Lecture Date: January 21, 2021
The sPower Lecture
Sojourner Truth began life in 1797 as a slave named Isabella in Ulster County, New York. After years of hard work and abuse, she ended her enslavement in late 1826. She then re-invented herself. The strikingly intelligent but illiterate young woman became an uncompromising abolitionist, a famed and witty speaker, a proponent of women’s rights, and an inspiring preacher. By the 1850s her Narrative of Sojourner Truth (1850) and Bible-inspired lectures made her name a familiar one throughout the northern states and in the nation’s newspapers. During her life, she used hard work, the speaker’s podium, the courts, and song as she fought against slavery and racial inequality and advocated for rights of women black and white. She won a legal action that freed her son, recruited black troops for the Union army, campaigned for temperance, and met with presidents. After the Civil War, she helped settle freed slaves, and even into her eighties, she worked to aid the migrant Exodusters in the 1870s. She died in 1883 in Battle Creek, Michigan, which honors her today with a massive statue that befits the six-foot-tall traveler for truth.
Speaker: Claudine Ferrell
Born in San Antonio, Claudine Ferrell received her B.A. in English and M.A. in history from Southwest Texas State College/University, the alma mater of Lyndon Johnson and now Texas State University.
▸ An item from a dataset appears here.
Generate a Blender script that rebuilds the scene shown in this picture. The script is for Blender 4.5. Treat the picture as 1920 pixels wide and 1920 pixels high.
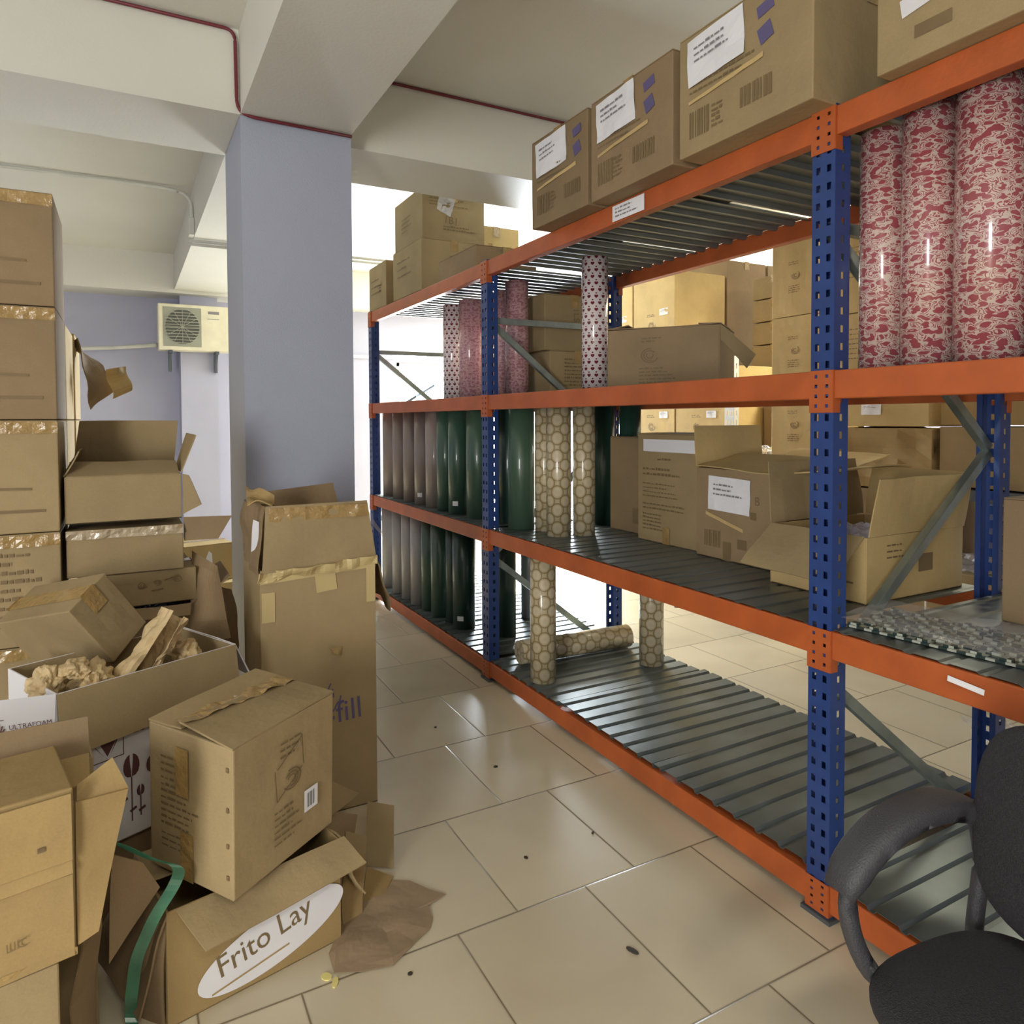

She taught U.S. and Texas history at Lamar University in Beaumont for three years before tackling the doctoral program at Rice University where she focused on American legal and constitutional history and African American history. Her dissertation was on the unsuccessful effort to pass a federal law against lynching in 1917-1922. A year at Kansas State University was followed by her coming to Fredericksburg and Mary Washington College. At UMW she teaches legal/constitutional and African American history, as well as courses on the Gilded Age, Progressive Era, the U.S. and Vietnam, the U.S. since 1945, America’s small wars, the American home front during the world wars, and American disasters—in addition to the history department’s two-course methods sequence for majors. She is currently chair of the Department of History and American Studies.